John Williams, the President of the Federal Reserve Bank of New York, has indicated that the recent Consumer Price Index (CPI) data may have presented a slightly skewed picture of inflation. He suggested that these readings could be influenced by temporary factors, leading to a potential underestimation of price pressures.

Speaking in an interview on Friday, Williams emphasized that he does not feel any immediate need to alter the current monetary policy, which he believes is in a “good place.” This stance allows the Fed to carefully observe incoming economic data and assess its implications for inflation and growth.

The sentiment from the New York Fed President comes as the central bank continues to navigate a complex economic landscape. While acknowledging encouraging signs of disinflation, Williams also highlighted the importance of sustained data to confirm these trends. This information was reported by Estadão Conteúdo.
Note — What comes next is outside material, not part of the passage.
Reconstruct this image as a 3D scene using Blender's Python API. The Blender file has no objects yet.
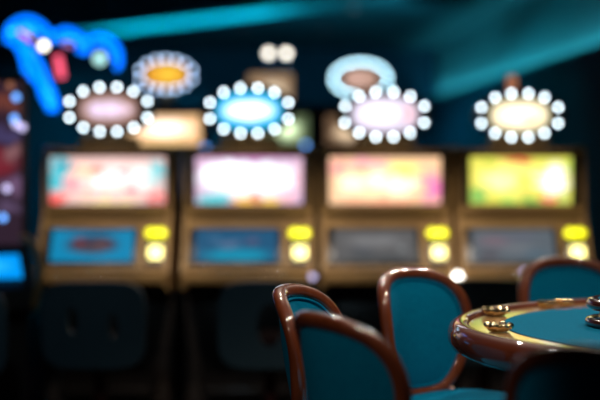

Monetary Policy Positioned for Observation

Williams stated that U.S. monetary policy is currently “moderately restrictive” and has room to move back towards a neutral stance. He estimates the neutral real interest rate to be slightly below 1%, with the current policy rate positioned just above that level. This approach, he believes, is helpful given that inflation remains above the Fed’s target.

While anticipating that interest rates will eventually decline further, Williams stressed the need to first observe how the economy performs. He expressed “considerable confidence” in the baseline economic scenario, despite 2025 being a year of significant uncertainty.

Economic Growth and Productivity Outlook

Looking ahead, Williams projected that U.S. Gross Domestic Product (GDP) growth for the current year will likely fall between 1% and 1.5%. He anticipates a more robust recovery in 2026. Furthermore, he views an increase in productivity growth as a positive development for the economy, noting its potential to be disinflationary if sustained.

Artificial Intelligence’s Role in the Economy

The New York Fed President also addressed the impact of artificial intelligence (AI) on the labor market. Williams acknowledged that AI is likely to bring about significant changes in how work is conducted but does not foresee it posing a systemic risk to the financial system. He assured that the Fed would adjust monetary policy if necessary due to AI’s influence, but the primary focus remains on the economy and achieving the dual mandate of maximum employment and price stability.

Data on Inflation and Employment

Williams described the latest U.S. economic data as “encouraging” and indicative of continued disinflation. However, he cautioned about the recent CPI reading, suggesting that it might have been slightly lower than reality due to data collection issues by the Bureau of Labor Statistics (BLS). He indicated that more data, spanning “one or two months,” would be needed for a precise inflation assessment, with December’s figures expected to provide greater clarity.

Regarding the labor market, Williams noted that the unemployment rate may have also been affected by distortions, possibly by a tenth of a percentage point. Nevertheless, he stated that there are no signs of a significant deterioration in employment data. He concluded that the current data aligns with recent trends and the Fed’s recent interest rate cut, reinforcing his existing economic outlook.